Another name that has been discussed is State Senator Dale Schultz. He is a moderate Republican and this would be a move Republicans could very well decide to take in order to win back some of the Republicans and Independents that Walker has driven away.  He also has the added attraction to being one of the few Republicans in the state to not always follow marching orders and to stand up against Walker and his agenda from time to time.

It will  be interesting to see just how strong of a hold Walker has on the Republican party and how far he has to go to maintain that hold.

Personally, I hope he is able to fend off any challengers from his own side and delays the recall as long as he can.  He's the best tool the Democrats have in regaining control of at least the Senate and the governor's mansion.  And if he strings this out long enough, there might even me a turnover in the Assembly as well.


  1. One name that popped into my head the other night - and it is probably a crazy idea - is Fred Risser.

    Yes, he's 84 years old. And he hasn't really had to run for re-election in forever. But every time I've seen him on TV in the last year, he seems sharp as ever.

    He has the same perceived negatives (by some) of being from Dane County and being one of "the 14" who went to Illinois. But his age and stature would likely inoculate his from much 'attack' on those counts.

    Anyway, a name to throw out there that isn't one of the same five names everyone else mentions...

  2. Unfortunately, the Assembly will never be reclaimed. Even if the redistricting is tossed - which, from an objective standpoint, isn't likely to happen - there are still too many districts that lean conservative. While I would of course love for us to capture the mansion and the state senate, our hands would still be tied. My worry is that we would never be able to live up to expectations. One can't simply roll back the clock on collective bargaining, for instance. I wish Act 10 hadn't been passed, but it was, and the fact of the matter is that it is now part of the budget process for all of the school districts. Rolling it back would cost more, though we don't want to admit that, and that would put a huge strain on districts and that may actually anger people more. That won't happen, though, and so we're in a bad spot. My worry is that expectations will be so high and actual reforms so minimal that Obama will end up losing Wisconsin in the fall. We may have been better off if we had focused on taking the senate and setting Walker up as being ineffective for the rest of his term then putting ourselves in a position where we can't do anything other than disappoint our base.

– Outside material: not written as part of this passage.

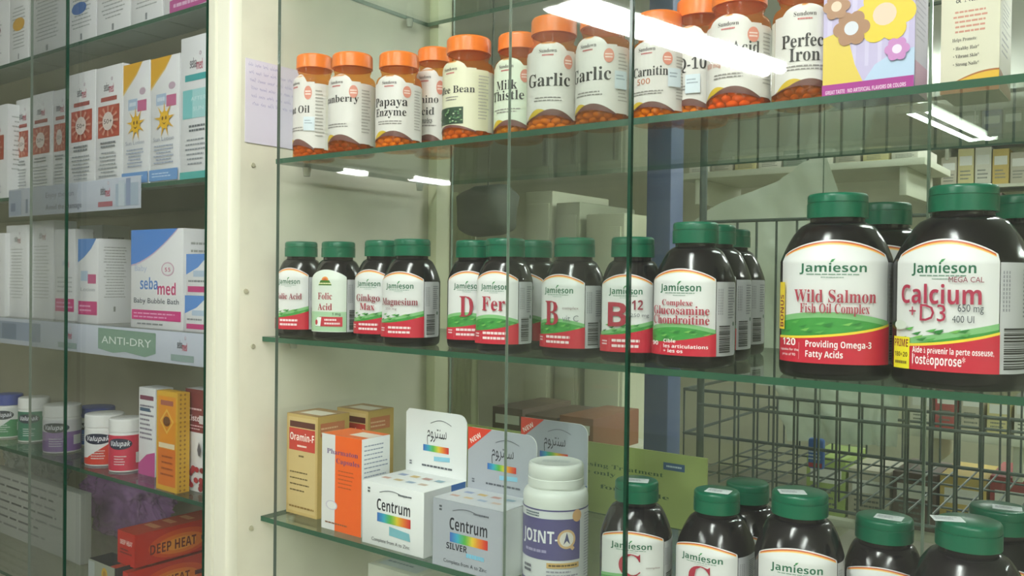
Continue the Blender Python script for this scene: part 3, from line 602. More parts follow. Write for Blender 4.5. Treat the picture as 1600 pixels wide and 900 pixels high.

  3. Chris:  I understand you're thinking of the fallout in other state legislative races (i.e. bad for the GOP) when you say of Dale Schultz: "Personally, I hope he is able to fend off any challengers from his own side and delays the recall as long as he can."

    But please! For our frayed nerves! Just get Walker out FAST, with the whole first batch of recalls, and then keep going on the rest! Don't prolong the process!

  4. My point was simply that the longer they delay things, the more assured the results will be.